Number one is when a jury hears that it was dismissed without more, they will presume that the State dismissed it or that the investigating officers didn't do their job. It actually will make it look worse than it is. . . .
Secondly, and perhaps more importantly, there's no evidence right now, and I recognize that it's probably difficult to find this evidence, but there's absolutely no evidence in front of the Court that the dismissal in any way [a]ffected [M.B.], caused her, or encouraged her to make these claims.
. . . .
. . . [T]he Court doesn't believe that there's evidence sufficient from which the Court could conclude that it does go to bias or prejudice or a reason or motivation to testify or anything like that.
¶40 On appeal, Ybarra argues: (1) the trial court's reading of § 13-1421 was unnecessarily narrow; (2) if the evidence was precluded under § 13-1421, it was fundamental error "because the statute is unconstitutional"; and (3) if the court's preclusion of the evidence was not pursuant to § 13-1421, then it abused its discretion by precluding Ybarra from questioning M.B. about her potential bias and motive to see Ybarra convicted.

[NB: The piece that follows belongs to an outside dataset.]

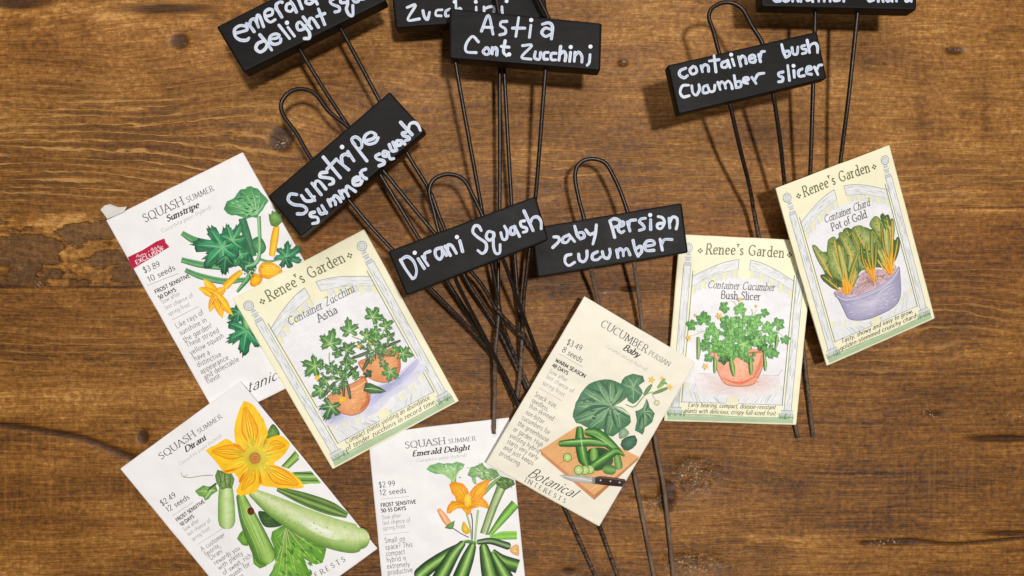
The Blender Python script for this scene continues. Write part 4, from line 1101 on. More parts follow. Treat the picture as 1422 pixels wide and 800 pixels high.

¶41 Here, the trial court determined that Ybarra had not shown the evidence went to M.B.'s motivation or bias, and the evidence of M.B.'s prior victimization would be unfairly prejudicial to the state. Thus, the court's ruling appears to have been based on Rule 401, Ariz. R. Evid., which precludes irrelevant evidence, and Rule 403, Ariz. R. Evid., which allows the court to "exclude relevant evidence if its probative value is substantially outweighed by a danger of . . . unfair prejudice, confusing the issues, [or] misleading the jury." In this instance, we conclude the trial court did not abuse its discretion by finding Ybarra had not established the evidence was relevant. Moreover, assuming without deciding that the evidence was relevant, "[t]he weighing and balancing under Rule 403 is within the discretion of the trial court and will not be disturbed on appeal unless it has been clearly abused." State v. Williams, 133 Ariz. 220, 230 (1982). Here, the court explained that the evidence had "a whole host of prejudicial potential" and that the evidence would lead the jury to think the dismissal of the previous incident was worse than it was. Therefore, we find no abuse of discretion here. Further, because the court did not make its ruling based on § 13-1421, we need not reach Ybarra's other arguments, including the constitutionality of that statute. See State v. Gomez, 212 Ariz. 55, ¶ 28 (2006) (courts construe statutes to avoid constitutional difficulties when possible); see also State v. Gilfillan, 196 Ariz. 396, ¶ 23 (App. 2000) ("The Arizona Rape Shield Law is constitutional."), abrogated on other grounds by State v. Carson, 243 Ariz. 463, ¶ 10 (2018).
Disposition
¶42 For the foregoing reasons, we affirm Ybarra's convictions and sentences.